Phonics and Reading

Phonics Intent

“Today a reader, tomorrow a leader.”      

Margaret Fuller


At Black Horse Infant School we use the Little Wandle accredited phonics scheme starting from Foundation 1 (nursery). Phonics is taught on a daily basis. Our systematic approach to teaching phonics means we take a planned, thorough approach, teaching children the simplest phonemes (sounds) first and progressing all the way through to the most complex combinations of letters. Consequently, almost all children quickly become confident and independent readers. They soon move away from the mechanics of identifying and blending letter sounds (or ‘decoding’ words) and start reading fluently and skilfully, even when they come across words they have never heard or seen before. They can also use this knowledge to begin to spell new words they hear. 

Reading Intent

“There is more treasure in books than in all the pirates’ loot on Treasure Island.” Walt Disney   

 “A child who reads will be an adult who thinks.”  Sacha Salmina


Reading is at the heart of our ambitious curriculum. If children do not learn to read, they cannot read to learn. Therefore, reading really can change lives.

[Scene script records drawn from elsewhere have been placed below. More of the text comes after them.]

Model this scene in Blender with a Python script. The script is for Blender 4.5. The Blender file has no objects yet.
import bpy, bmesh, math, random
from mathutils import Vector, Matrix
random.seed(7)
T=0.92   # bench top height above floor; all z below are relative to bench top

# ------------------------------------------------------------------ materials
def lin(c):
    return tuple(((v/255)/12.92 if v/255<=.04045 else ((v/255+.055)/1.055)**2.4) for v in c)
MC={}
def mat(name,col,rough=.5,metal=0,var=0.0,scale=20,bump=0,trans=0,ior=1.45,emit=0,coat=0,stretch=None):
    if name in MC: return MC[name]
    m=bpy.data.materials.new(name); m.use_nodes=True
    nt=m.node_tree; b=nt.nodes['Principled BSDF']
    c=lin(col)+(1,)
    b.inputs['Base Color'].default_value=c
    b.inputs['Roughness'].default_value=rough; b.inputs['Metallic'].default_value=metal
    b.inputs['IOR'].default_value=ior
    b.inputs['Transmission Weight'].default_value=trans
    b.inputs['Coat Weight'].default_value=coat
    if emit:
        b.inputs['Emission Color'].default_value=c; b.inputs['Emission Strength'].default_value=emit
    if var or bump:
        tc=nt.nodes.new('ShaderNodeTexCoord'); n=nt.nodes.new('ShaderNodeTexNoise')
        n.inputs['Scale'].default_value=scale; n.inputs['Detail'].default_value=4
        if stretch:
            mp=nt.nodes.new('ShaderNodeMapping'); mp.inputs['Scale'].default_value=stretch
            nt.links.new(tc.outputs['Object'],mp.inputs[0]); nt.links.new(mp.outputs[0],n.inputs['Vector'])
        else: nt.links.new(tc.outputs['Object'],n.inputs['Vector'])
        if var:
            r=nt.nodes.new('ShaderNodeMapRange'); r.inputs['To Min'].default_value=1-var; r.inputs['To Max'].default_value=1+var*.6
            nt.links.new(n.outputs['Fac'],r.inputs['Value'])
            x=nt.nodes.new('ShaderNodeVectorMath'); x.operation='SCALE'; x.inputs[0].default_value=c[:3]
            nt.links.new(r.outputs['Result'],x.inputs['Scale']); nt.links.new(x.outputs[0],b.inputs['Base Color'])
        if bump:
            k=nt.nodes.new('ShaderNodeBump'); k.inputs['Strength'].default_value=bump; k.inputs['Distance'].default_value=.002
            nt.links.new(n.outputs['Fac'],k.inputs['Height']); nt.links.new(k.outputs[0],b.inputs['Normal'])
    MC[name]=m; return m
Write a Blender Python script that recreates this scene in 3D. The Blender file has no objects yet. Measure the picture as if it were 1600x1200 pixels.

Great importance is placed on promoting and instilling in children a deep love of literature. We aspire for our children to be confident, independent readers, in the best place possible for their continued learning at our Junior School. Across the curriculum, children are exposed to high quality texts, and reading skills are taught explicitly in all year groups. Story and rhyme times are prioritised across the school so we can develop a deep love of reading, expose children to new vocabulary and broaden our children's knowledge.  Moreover, reading for pleasure is a cornerstone of our approach, with themed class libraries in every room.




'Reading is fundamental to education. Proficiency in reading, writing and spoken language is vital for pupils’ success. Through these, they develop communication skills for education and for working with others: in school, in training and at work. Pupils who find it difficult to learn to read are likely to struggle across the curriculum, since English is both a subject in its own right and the medium for teaching. This is why the government is committed to continuing to raise standards of literacy for all.'


The reading framework Teaching the foundations of literacy July 2021


The Reading Model at BHHIS


Your child will read the same phonetically decodable book in school from our reading scheme in school at least three times per week with an adult. The children read in groups, led by a trained adult. Each day has a specific focus. 


Daily Focus -

Day 1 – Decoding and Prediction

Day 2- Fluency and Prosody

Day 3 – Comprehension

 (Children in Foundation 2 and Year 1 have reading four times a week)


Within each session there is a specific structure that all staff follow throughout the school.



Focus 1: Grapheme Phoneme Correspondence

Focus 2: Use flash cards to read tricky and fully decodable words.

Focus 3: Teach the children to read the tricky words in the text

Focus 4: The trained adult with the group models the skill that we are practising.


The phonetically decodable  book will be allocated to your child on a Thursday after the book has been read in school.


Children who are not making expected progress in their reading take part in "Keep Up" sessions with adults in school.




Home Reading 

Your child will bring home two books. One is for your child to read to you. It has been carefully chosen to match the phonic phase that your child is working on so children should be able to read the words. We strongly  encourage parents/carers to practise reading for five/ten minutes each evening to develop fluency. The other book has words that your child may not be able to read yet. It is for you to read to your child and to talk about together.


Phonetically Decodable Books ( Collins Big Cat)


These are your child’s focused reading books linked to the

sessions we deliver in school.

  •  Do not read the book aloud before your child reads it to you.
  •  Ask your child to read the phonemes (sounds) and words inside the front cover before he or she reads the book.
  •  When your child reads the book, ask him or her to segment and blend out the words that he or she cannot read automatically.
  •  Don’t allow your child to struggle too much. Praise your child when he or she succeeds or for their effort.
  •  Do not ask your child to guess the word by using the pictures.
  •  Do it all with patience and love!


Reading for pleasure book 

These are an additional book that your child chooses from a selection within the classroom to share at home. These books can be changed as often as your child wishes.

  •  Read the book to your child or read parts together.
  •  Your child may be able to recognise tricky words in the book and be able to segment and blend (sounds out) out some words.
  •  Talk about the story together and consider the key characters/event/information
  •  Do not ask your child to read these books independently.